Parham Azimi, Zeineb El Orch, Tiffanie Ramos, Robert Zylstra, Julie Steele, BRENT STEPHENS, Illinois Institute of Technology

     Abstract Number: 480
     Working Group: Indoor Aerosols

Abstract
Three-dimensional printers that utilize additive manufacturing processes are gaining popularity as rapid prototyping devices. The development of low-cost desktop versions has made this technology widely accessible for use in home and office settings. The majority of commercially available 3D printers utilize an extrusion deposition technique whereby a plastic filament wound on a coil is unreeled to supply a computer-driven moving extrusion nozzle. The heated nozzle melts the plastic feedstock and deposits small extruded thermoplastic beads in thin layers across a baseplate. The material immediately hardens to form a three-dimensional shape. Despite their rapid uptake, little information exists on potential emissions from operation of these high temperature desktop devices indoors, particularly for aerosols.

Therefore, we measured particle emissions from two types of commercially available desktop 3D printers operating inside an office space using a TSI NanoScan SMPS logging at 1-minute intervals. First, two printers fed by PLA (polylactic acid) were operated together to print sample plastic products. Second, printing from these two printers was repeated in conjunction with three additional higher temperature printers fed by ABS (acrylonitrile butadiene styrene) to print the same plastic products.
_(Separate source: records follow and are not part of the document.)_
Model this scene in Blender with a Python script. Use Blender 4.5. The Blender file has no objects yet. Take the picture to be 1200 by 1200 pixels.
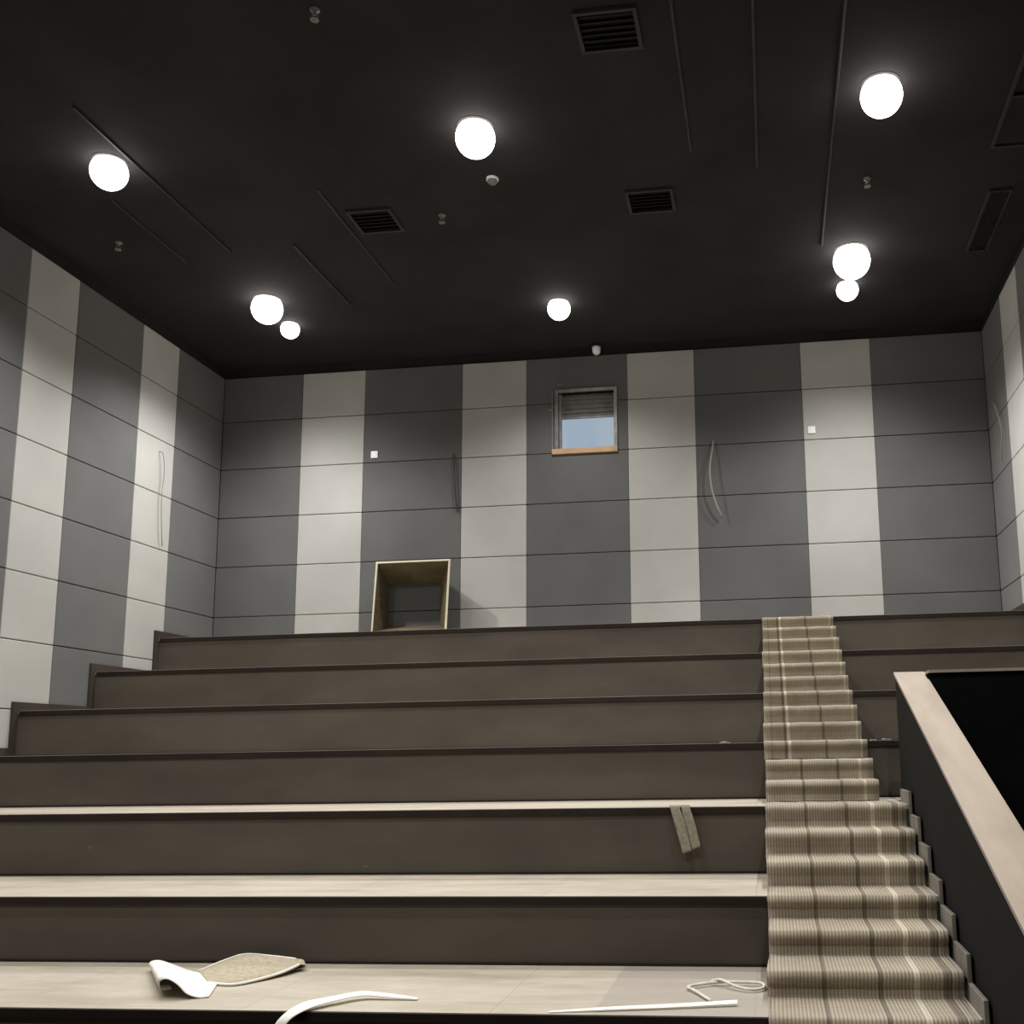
import bpy, bmesh, math, random
from mathutils import Vector, Matrix

random.seed(7)
SC = bpy.context.scene
COL = SC.collection

# ------------------------------------------------------------------ camera, world, exposure
F_PX = 1230.38
CAM_Z = 1.65
pitch, yaw, roll = math.radians(9.4797), math.radians(7.0092), math.radians(-0.99)
fw = Vector((-math.sin(yaw)*math.cos(pitch), math.cos(yaw)*math.cos(pitch), math.sin(pitch)))
rt = Vector((math.cos(yaw), math.sin(yaw), 0))
up = rt.cross(fw)
rt2 = rt*math.cos(roll) + up*math.sin(roll)
up2 = up*math.cos(roll) - rt*math.sin(roll)
cam_data = bpy.data.cameras.new('camera')
cam = bpy.data.objects.new('camera', cam_data)
COL.objects.link(cam)
cam_data.sensor_width = 36
cam_data.sensor_fit = 'HORIZONTAL'
cam_data.lens = 36*F_PX/1200
cam_data.shift_x = -0.1203*F_PX/1200
cam_data.shift_y = 0.0634*F_PX/1200
cam_data.clip_start = 0.05
cam.matrix_world = Matrix(((rt2.x, up2.x, -fw.x, 0), (rt2.y, up2.y, -fw.y, 0), (rt2.z, up2.z, -fw.z, CAM_Z), (0, 0, 0, 1)))
SC.camera = cam

W = bpy.data.worlds.new('world')
SC.world = W
W.use_nodes = True
W.node_tree.nodes['Background'].inputs[0].default_value = (0.9, 0.9, 1.0, 1)
W.node_tree.nodes['Background'].inputs[1].default_value = 0.01
SC.view_settings.view_transform = 'Standard'
SC.view_settings.look = 'None'
SC.view_settings.exposure = 0.0
SC.view_settings.gamma = 1.0
SC.view_settings.use_curve_mapping = False
SC.cycles.max_bounces = 6
SC.cycles.diffuse_bounces = 4
SC.cycles.sample_clamp_indirect = 4.0
SC.cycles.use_denoising = True

LAMP_POWER = 350.0        # each ceiling downlight
LAMP_COLOR = (1.0, 0.98, 0.955)

# ------------------------------------------------------------------ dimensions
XL, XR, YB = -7.24, 2.80, 12.93
ZC = 6.95
TY = [11.695, 10.545, 9.413, 8.293, 7.186, 6.086, 4.976]      # front edge of each tier, top to bottom
TZ = [3.112, 2.625, 2.163, 1.722, 1.294, 0.860, 0.483]        # tread height of each tier
CL, CR, CR2 = -0.0586, 0.717, 0.848                           # carpet edges
ROW0, ROWH, ZTOP = 3.512, 0.6677, 6.81
YF = -4.0

# ------------------------------------------------------------------ node helpers
def lin(c):
    return tuple((v/12.92 if v <= 0.04045 else ((v+0.055)/1.055)**2.4) for v in [x/255 for x in c]) + (1.0,)

class NT:
    def __init__(s, name):
        s.m = bpy.data.materials.new(name)
        s.m.use_nodes = True
        s.t = s.m.node_tree
        s.n = s.t.nodes
        s.b = s.n['Principled BSDF']
        s.tc = None
    def coord(s, kind='Object'):
        if s.tc is None: s.tc = s.n.new('ShaderNodeTexCoord')
        return s.tc.outputs[kind]
    def link(s, a, b): s.t.links.new(a, b)
    def put(s, sock, v):
        if isinstance(v, bpy.types.NodeSocket): s.link(v, sock)
        else: sock.default_value = v
    def math(s, op, a, b=0.0, c=0.0):
        n = s.n.new('ShaderNodeMath'); n.operation = op
        for i, v in enumerate((a, b, c)): s.put(n.inputs[i], v)
        return n.outputs[0]
    def xyz(s, v=None):
        n = s.n.new('ShaderNodeSeparateXYZ'); s.link(v or s.coord(), n.inputs[0])
        return n.outputs
    def noise(s, scale, detail=4, rough=0.55, stretch=(1, 1, 1)):
        mp = s.n.new('ShaderNodeMapping'); s.link(s.coord(), mp.inputs[0]); mp.inputs['Scale'].default_value = stretch
        n = s.n.new('ShaderNodeTexNoise'); s.link(mp.outputs[0], n.inputs['Vector'])
        n.inputs['Scale'].default_value = scale; n.inputs['Detail'].default_value = detail; n.inputs['Roughness'].default_value = rough
        return n.outputs['Fac']
    def mix(s, fac, a, b, mode='MIX'):
        n = s.n.new('ShaderNodeMix'); n.data_type = 'RGBA'; n.blend_type = mode
        s.put(n.inputs[0], fac); s.put(n.inputs[6], a); s.put(n.inputs[7], b)
        return n.outputs[2]
    def ramp(s, fac, stops):
        n = s.n.new('ShaderNodeValToRGB'); s.link(fac, n.inputs[0])
        e = n.color_ramp.elements
        while len(e) < len(stops): e.new(0.5)
        for el, (p, c) in zip(e, stops):
            el.position = p; el.color = c
        return n.outputs[0]
    def bump(s, h, strength=0.3, dist=0.01):
        n = s.n.new('ShaderNodeBump'); n.inputs['Strength'].default_value = strength; n.inputs['Distance'].default_value = dist
        s.link(h, n.inputs['Height']); s.link(n.outputs[0], s.b.inputs['Normal'])
    def fin(s, color, rough=0.8, spec=0.3, metal=0.0):
        s.put(s.b.inputs['Base Color'], color)
        s.put(s.b.inputs['Roughness'], rough)
        s.b.inputs['Specular IOR Level'].default_value = spec
        s.b.inputs['Metallic'].default_value = metal
        return s.m

def mottled(name, c1, c2, scale, rough=0.85, spec=0.2, stretch=(1, 1, 1), bump=0.0, lo=0.35, hi=0.65, metal=0.0):
    k = NT(name)
    f = k.noise(scale, 5, 0.6, stretch)
    col = k.ramp(f, [(lo, lin(c1)), (hi, lin(c2))])
    if bump:
        k.bump(k.noise(scale*12, 3, 0.6, stretch), bump, 0.004)
    return k.fin(col, rough, spec, metal)

def fabric(name, c1, c2):
    k = NT(name)
    f = k.noise(1.3, 3, 0.5)
    col = k.ramp(f, [(0.35, lin(c1)), (0.68, lin(c2))])
    g = k.noise(260, 2, 0.5)
    k.bump(g, 0.35, 0.002)
    k.b.inputs['Sheen Weight'].default_value = 0.15
    return k.fin(col, 0.95, 0.1)

M = {}
M['light_panel'] = fabric('light_grey_fabric', (171, 170, 166), (180, 179, 175))
M['dark_panel'] = fabric('charcoal_fabric', (95, 95, 95), (102, 102, 101))
M['wall'] = mottled('wall_backing', (34, 33, 32), (40, 39, 37), 2)
M['ceiling'] = mottled('black_ceiling_paint', (42, 40, 41), (50, 48, 49), 1.2, 0.9, 0.15, bump=0.1)
M['ceiling_metal'] = mottled('black_ceiling_metal', (44, 43, 41), (54, 52, 50), 4, 0.6, 0.3)
M['black'] = mottled('matt_black', (18, 18, 17), (24, 23, 22), 3, 0.85, 0.2)
M['void'] = mottled('black_void_paint', (14, 14, 14), (18, 18, 17), 3, 0.95, 0.05)
M['floor'] = mottled('dark_floor', (70, 64, 58), (92, 86, 78), 3, 0.9, 0.15)
k = NT('dark_brown_grey_board')
rb = k.ramp(k.noise(0.9, 5, 0.6, (1, 1, 2.5)), [(0.35, lin((74, 67, 60))), (0.65, lin((86, 79, 70)))])
sc = k.math('MULTIPLY', k.math('GREATER_THAN', k.noise(2.3, 6, 0.7, (1, 1, 2.2)), 0.70), 0.35)
M['riser'] = k.fin(k.mix(sc, rb, lin((128, 122, 110))), 0.7, 0.25)
M['nosing'] = mottled('dark_nosing', (34, 27, 23), (42, 34, 29), 2, 0.7, 0.2)
M['parapet_cap'] = mottled('pale_timber_board', (150, 135, 119), (168, 154, 138), 1.6, 0.6, 0.3, (3, 0.6, 1), bump=0.05)
M['hood_timber'] = mottled('raw_plywood', (206, 200, 172), (220, 214, 190), 3, 0.75, 0.2, (1, 1, 4))
M['hood_inside'] = mottled('dark_brown_plywood', (92, 83, 64), (110, 100, 80), 3, 0.75, 0.2, (1, 1, 4))
M['dark_skirting'] = mottled('dark_skirting_board', (58, 51, 46), (68, 61, 55), 2, 0.7, 0.2)
M['white'] = mottled('white_plastic', (238, 238, 238), (246, 246, 246), 2, 0.4, 0.4)
M['grey_cable'] = mottled('grey_cable', (138, 135, 130), (156, 152, 146), 6, 0.5, 0.3)
M['dark_cable'] = mottled('dark_cable', (50, 50, 50), (62, 62, 62), 6, 0.5, 0.3)
M['metal'] = mottled('brushed_grey_metal', (112, 112, 110), (138, 137, 134), 9, 0.4, 0.5, metal=0.15)
M['window_wood'] = mottled('orange_timber', (176, 142, 108), (192, 160, 128), 6, 0.6, 0.3)
M['skirting'] = mottled('pale_grey_skirting', (122, 118, 108), (146, 141, 130), 5, 0.6, 0.3)
M['paper_white'] = mottled('white_backing_paper', (228, 225, 215), (242, 240, 232), 9, 0.8, 0.2)
M['strip_grey'] = mottled('grey_carpet_strip', (128, 122, 106), (150, 143, 126), 40, 0.9, 0.1)
M['paper_beige'] = mottled('beige_carpet_offcut', (160, 150, 130), (182, 172, 150), 40, 0.95, 0.1)
M['debris'] = mottled('pale_debris', (200, 198, 188), (225, 222, 212), 30, 0.9, 0.1)

# dusty plywood treads: board joints, dust blotches and scuffed darker boards
k = NT('dusty_plywood')
f = k.noise(1.1, 6, 0.62, (1, 3.2, 1))
col = k.ramp(f, [(0.30, lin((156, 147, 132))), (0.50, lin((180, 171, 154))), (0.70, lin((193, 185, 168)))])
X, Y, Z = k.xyz()
g = k.noise(6, 5, 0.7, (1, 5, 1))
col = k.mix(k.math('MULTIPLY', k.math('SUBTRACT', g, 0.42), 1.1), col, lin((140, 128, 118)))
jx = k.math('ABSOLUTE', k.math('SUBTRACT', k.math('FRACT', k.math('MULTIPLY', k.math('ADD', X, 20.86), 1/1.22)), 0.5))
joint = k.math('GREATER_THAN', jx, 0.4975)
col = k.mix(k.math('MULTIPLY', joint, 0.35), col, lin((110, 100, 92)))
# greyer, scuffed board at the aisle end
bd = k.math('MULTIPLY', k.math('GREATER_THAN', X, -0.86), k.math('LESS_THAN', Z, 0.7))
col = k.mix(k.math('MULTIPLY', bd, 0.55), col, lin((150, 141, 133)))
k.bump(g, 0.1, 0.003)
M['tread'] = k.fin(col, 0.5, 0.45)

def carpet_mat(name, x0, w, lines, rib=0.45, tone=1.0):
    """ribbed wool runner: fine ribs across the width, a few darker / lighter plaid lines"""
    k = NT(name)
    X, Y, Z = k.xyz()
    u = k.math('DIVIDE', k.math('SUBTRACT', X, x0), w)
    base = k.ramp(k.noise(3.0, 4, 0.6), [(0.35, lin((164, 152, 134))), (0.65, lin((184, 173, 154)))])
    base = k.mix(1.0, base, (tone, tone, tone*0.98, 1), 'MULTIPLY')
    ribv = k.math('SINE', k.math('MULTIPLY', X, 2*math.pi/0.0175))
    ribf = k.math('MULTIPLY', k.math('GREATER_THAN', ribv, -0.05), rib)
    col = k.mix(ribf, base, lin((92, 78, 62)))
    # faint crosswise weave rows
    rows = k.math('SINE', k.math('MULTIPLY', k.math('ADD', Y, Z), 2*math.pi/0.05))
    col = k.mix(k.math('MULTIPLY', k.math('GREATER_THAN', rows, 0.55), 0.16), col, lin((90, 78, 62)))
    for (c, hw, dark, amt) in lines:
        d = k.math('LESS_THAN', k.math('ABSOLUTE', k.math('SUBTRACT', u, c)), hw)
        col = k.mix(k.math('MULTIPLY', d, amt), col, lin((62, 52, 42)) if dark else lin((214, 204, 180)))
    k.bump(ribv, 0.5, 0.003)
    k.b.inputs['Sheen Weight'].default_value = 0.35
    return k.fin(col, 0.95, 0.08)
M['carpet_a'] = carpet_mat('carpet_ribbed_upper', CL, CR-CL, [(0.215, 0.013, True, 0.58), (0.25, 0.015, False, 0.6), (0.08, 0.008, True, 0.3), (0.61, 0.013, True, 0.55), (0.95, 0.01, False, 0.4)], 0.24, 0.84)
M['carpet_b'] = carpet_mat('carpet_ribbed_middle', CL, CR-CL, [(0.344, 0.013, True, 0.58), (0.68, 0.013, True, 0.55), (0.885, 0.014, False, 0.5)], 0.26, 0.9)
M['carpet_c'] = carpet_mat('carpet_ribbed_lower', CL, CR2-CL, [(0.29, 0.010, True, 0.58), (0.58, 0.012, True, 0.58), (0.765, 0.016, False, 0.6), (0.925, 0.022, True, 0.6), (0.98, 0.012, True, 0.25)], 0.42)

k = NT('lamp_glow')
k.b.inputs['Emission Color'].default_value = (1.0, 0.97, 0.90, 1)
k.b.inputs['Emission Strength'].default_value = 9.0
M['lamp'] = k.fin((0.9, 0.9, 0.88, 1), 0.5)
k = NT('emissive_booth_wall')
bf = k.noise(2.0, 2, 0.4)
bc = k.ramp(bf, [(0.35, lin((155, 174, 192))), (0.65, lin((170, 181, 192)))])
k.link(bc, k.b.inputs['Emission Color'])
k.b.inputs['Emission Strength'].default_value = 0.95
M['booth_glow'] = k.fin((0.1, 0.1, 0.1, 1), 0.8)
k = NT('clear_glass')
k.b.inputs['Transmission Weight'].default_value = 1.0
k.b.inputs['IOR'].default_value = 1.05
M['glass'] = k.fin((0.95, 0.97, 1.0, 1), 0.02, 0.5)

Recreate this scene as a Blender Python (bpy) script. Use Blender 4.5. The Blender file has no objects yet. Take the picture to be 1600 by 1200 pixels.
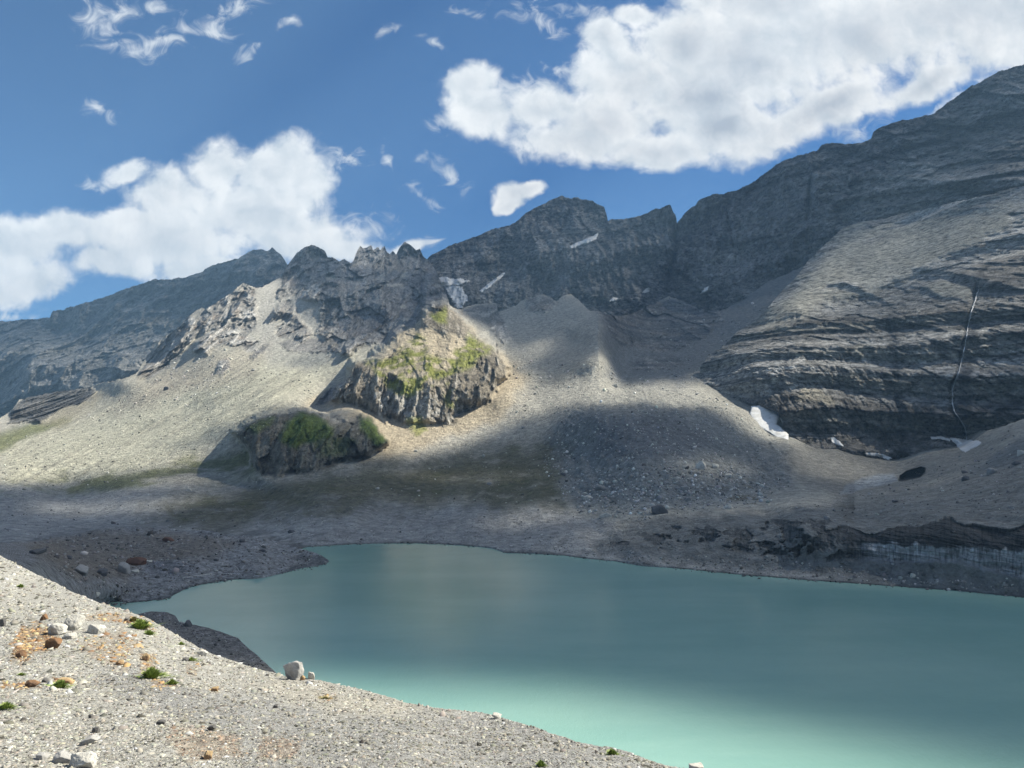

The 3D printers were shown to have substantial aerosol emissions primarily in the ultrafine (<100 nm) size range. Peak emissions occurred in the 30-50 nm range. The mean UFP emission rate from the higher temperature ABS printers was estimated to be ~1.9×10$^(11) #/min each compared to ~2.4×10$^(10) #/min for each of the lower temperature PLA devices. With all five devices operating at the same time in the office, mean UFP emission rates were estimated as ~6.5×10$^(11) #/min. These data represent some of the first known measurements of which we are aware of particle emissions from desktop 3D printers and suggest that caution should be used when operating these instruments in unvented indoor environments.